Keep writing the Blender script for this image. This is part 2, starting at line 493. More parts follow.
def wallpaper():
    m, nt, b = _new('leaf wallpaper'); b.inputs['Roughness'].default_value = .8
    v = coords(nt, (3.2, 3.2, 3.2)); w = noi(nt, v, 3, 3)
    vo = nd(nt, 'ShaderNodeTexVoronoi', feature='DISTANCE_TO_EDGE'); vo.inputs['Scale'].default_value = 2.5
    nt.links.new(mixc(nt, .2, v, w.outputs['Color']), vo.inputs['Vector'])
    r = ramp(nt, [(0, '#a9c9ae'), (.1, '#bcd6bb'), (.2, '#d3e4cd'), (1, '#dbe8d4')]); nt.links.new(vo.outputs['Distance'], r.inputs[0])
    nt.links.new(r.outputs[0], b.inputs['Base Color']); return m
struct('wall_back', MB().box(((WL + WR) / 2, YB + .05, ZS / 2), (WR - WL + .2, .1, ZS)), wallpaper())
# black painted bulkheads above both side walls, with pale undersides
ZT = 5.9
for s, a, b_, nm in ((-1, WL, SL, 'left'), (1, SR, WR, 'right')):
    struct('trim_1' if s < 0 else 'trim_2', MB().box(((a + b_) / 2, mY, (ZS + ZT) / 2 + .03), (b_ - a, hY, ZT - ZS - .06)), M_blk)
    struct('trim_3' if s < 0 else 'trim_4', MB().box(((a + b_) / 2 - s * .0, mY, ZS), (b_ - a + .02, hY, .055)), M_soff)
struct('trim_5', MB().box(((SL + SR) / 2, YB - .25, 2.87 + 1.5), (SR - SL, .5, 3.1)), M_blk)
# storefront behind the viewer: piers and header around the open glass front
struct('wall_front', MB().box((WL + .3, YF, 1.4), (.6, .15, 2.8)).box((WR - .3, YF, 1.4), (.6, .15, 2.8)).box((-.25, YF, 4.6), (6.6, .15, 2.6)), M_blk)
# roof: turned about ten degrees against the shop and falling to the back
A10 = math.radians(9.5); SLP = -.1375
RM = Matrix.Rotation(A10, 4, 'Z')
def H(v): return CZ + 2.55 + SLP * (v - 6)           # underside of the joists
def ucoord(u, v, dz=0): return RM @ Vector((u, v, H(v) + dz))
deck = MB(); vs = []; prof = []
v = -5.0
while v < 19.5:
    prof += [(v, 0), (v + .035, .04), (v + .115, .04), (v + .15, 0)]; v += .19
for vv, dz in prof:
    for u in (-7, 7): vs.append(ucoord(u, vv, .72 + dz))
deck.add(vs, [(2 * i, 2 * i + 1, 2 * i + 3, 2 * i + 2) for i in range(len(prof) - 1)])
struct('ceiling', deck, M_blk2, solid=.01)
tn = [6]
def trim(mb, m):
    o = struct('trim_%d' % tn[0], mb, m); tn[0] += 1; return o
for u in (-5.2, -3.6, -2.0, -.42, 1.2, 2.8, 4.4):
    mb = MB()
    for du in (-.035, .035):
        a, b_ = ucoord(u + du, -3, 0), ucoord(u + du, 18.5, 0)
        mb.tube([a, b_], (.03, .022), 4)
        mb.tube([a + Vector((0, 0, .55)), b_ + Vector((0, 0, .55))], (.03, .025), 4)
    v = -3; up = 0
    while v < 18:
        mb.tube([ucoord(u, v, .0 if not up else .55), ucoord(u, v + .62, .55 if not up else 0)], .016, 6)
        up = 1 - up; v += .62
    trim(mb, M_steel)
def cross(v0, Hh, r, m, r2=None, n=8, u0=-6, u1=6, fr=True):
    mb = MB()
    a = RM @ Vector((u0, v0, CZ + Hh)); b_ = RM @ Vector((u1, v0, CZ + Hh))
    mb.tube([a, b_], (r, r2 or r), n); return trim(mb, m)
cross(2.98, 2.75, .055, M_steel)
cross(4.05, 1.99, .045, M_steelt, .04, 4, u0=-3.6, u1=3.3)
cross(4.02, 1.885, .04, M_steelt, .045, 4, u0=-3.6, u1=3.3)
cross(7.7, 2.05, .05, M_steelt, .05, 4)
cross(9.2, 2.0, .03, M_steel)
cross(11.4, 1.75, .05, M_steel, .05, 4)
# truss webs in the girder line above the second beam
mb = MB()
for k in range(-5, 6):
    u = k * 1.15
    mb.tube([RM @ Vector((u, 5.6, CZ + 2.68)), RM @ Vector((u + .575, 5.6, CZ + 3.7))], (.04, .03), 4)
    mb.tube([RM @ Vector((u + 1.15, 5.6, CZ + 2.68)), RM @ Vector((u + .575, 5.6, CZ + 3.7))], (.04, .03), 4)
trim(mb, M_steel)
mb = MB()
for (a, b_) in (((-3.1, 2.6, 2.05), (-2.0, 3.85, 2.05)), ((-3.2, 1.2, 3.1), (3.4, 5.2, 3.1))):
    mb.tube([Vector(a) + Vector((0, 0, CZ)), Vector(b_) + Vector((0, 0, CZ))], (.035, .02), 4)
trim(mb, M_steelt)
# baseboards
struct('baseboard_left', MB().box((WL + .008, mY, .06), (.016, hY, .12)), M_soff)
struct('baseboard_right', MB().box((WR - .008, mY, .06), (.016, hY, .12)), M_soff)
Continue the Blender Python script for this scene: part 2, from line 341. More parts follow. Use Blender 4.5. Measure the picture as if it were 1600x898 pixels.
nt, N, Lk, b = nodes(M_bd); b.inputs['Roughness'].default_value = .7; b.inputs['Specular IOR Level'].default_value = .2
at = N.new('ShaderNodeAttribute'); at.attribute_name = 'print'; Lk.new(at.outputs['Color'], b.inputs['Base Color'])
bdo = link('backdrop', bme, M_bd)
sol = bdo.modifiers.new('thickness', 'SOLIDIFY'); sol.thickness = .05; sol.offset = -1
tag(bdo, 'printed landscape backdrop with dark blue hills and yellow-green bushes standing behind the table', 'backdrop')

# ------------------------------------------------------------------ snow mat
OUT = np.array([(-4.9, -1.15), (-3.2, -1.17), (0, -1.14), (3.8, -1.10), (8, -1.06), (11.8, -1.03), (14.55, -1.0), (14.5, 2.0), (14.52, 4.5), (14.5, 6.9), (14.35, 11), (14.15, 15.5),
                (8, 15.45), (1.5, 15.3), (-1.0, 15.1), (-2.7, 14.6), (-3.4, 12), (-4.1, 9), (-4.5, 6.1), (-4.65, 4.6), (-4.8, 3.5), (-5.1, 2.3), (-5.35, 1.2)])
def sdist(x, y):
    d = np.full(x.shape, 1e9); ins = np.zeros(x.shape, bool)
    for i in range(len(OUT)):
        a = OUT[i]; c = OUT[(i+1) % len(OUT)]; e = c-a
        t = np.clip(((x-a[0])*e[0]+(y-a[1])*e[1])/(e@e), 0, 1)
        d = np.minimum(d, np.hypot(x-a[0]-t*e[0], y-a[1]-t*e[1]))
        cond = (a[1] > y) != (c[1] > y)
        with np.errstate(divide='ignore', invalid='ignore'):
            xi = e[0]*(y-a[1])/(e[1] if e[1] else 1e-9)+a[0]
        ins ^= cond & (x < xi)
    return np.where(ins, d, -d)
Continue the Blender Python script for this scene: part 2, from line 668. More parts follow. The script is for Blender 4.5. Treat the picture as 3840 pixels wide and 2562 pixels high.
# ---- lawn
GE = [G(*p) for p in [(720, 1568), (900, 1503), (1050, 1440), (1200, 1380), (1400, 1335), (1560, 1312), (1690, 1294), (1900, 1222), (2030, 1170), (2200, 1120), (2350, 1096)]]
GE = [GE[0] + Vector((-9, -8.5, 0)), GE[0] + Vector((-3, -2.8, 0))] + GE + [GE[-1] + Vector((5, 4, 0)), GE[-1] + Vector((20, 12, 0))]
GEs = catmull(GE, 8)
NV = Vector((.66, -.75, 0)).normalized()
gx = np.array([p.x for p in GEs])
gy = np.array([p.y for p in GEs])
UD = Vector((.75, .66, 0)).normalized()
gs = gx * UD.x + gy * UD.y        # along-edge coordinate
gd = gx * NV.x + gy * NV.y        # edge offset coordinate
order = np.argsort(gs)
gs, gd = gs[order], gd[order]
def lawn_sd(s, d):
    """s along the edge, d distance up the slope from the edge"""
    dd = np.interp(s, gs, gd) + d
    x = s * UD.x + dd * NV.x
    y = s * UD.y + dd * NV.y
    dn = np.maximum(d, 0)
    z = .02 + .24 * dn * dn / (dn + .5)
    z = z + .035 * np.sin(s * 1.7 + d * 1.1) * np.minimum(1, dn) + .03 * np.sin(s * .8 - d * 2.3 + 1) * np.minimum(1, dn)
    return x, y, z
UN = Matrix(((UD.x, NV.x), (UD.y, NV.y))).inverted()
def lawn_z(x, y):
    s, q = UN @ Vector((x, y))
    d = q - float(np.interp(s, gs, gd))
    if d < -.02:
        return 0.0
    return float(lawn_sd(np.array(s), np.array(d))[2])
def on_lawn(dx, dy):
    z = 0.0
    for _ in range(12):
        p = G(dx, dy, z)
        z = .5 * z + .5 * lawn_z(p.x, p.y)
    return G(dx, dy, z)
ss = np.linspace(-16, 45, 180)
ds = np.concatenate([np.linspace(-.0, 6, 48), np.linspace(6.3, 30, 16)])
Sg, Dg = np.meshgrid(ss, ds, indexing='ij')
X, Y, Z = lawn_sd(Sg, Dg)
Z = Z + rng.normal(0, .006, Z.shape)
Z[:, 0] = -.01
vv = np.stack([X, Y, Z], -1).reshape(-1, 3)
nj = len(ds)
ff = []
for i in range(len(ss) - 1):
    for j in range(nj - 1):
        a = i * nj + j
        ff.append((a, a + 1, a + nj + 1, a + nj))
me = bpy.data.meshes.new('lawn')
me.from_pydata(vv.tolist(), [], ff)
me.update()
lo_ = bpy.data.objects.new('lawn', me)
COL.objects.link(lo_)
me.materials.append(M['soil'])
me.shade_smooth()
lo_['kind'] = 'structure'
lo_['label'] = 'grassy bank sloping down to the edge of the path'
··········
THE EXERCISE:
Start at the line with "were 1600x898 pixels.", stop at the line with "at = N.new('ShaderNodeAttribute');", and return every line in that stretch exactly, those two included.

SOLVED EXERCISE:
Continue the Blender Python script for this scene: part 2, from line 341. More parts follow. Use Blender 4.5. Measure the picture as if it were 1600x898 pixels.
nt, N, Lk, b = nodes(M_bd); b.inputs['Roughness'].default_value = .7; b.inputs['Specular IOR Level'].default_value = .2
at = N.new('ShaderNodeAttribute'); at.attribute_name = 'print'; Lk.new(at.outputs['Color'], b.inputs['Base Color'])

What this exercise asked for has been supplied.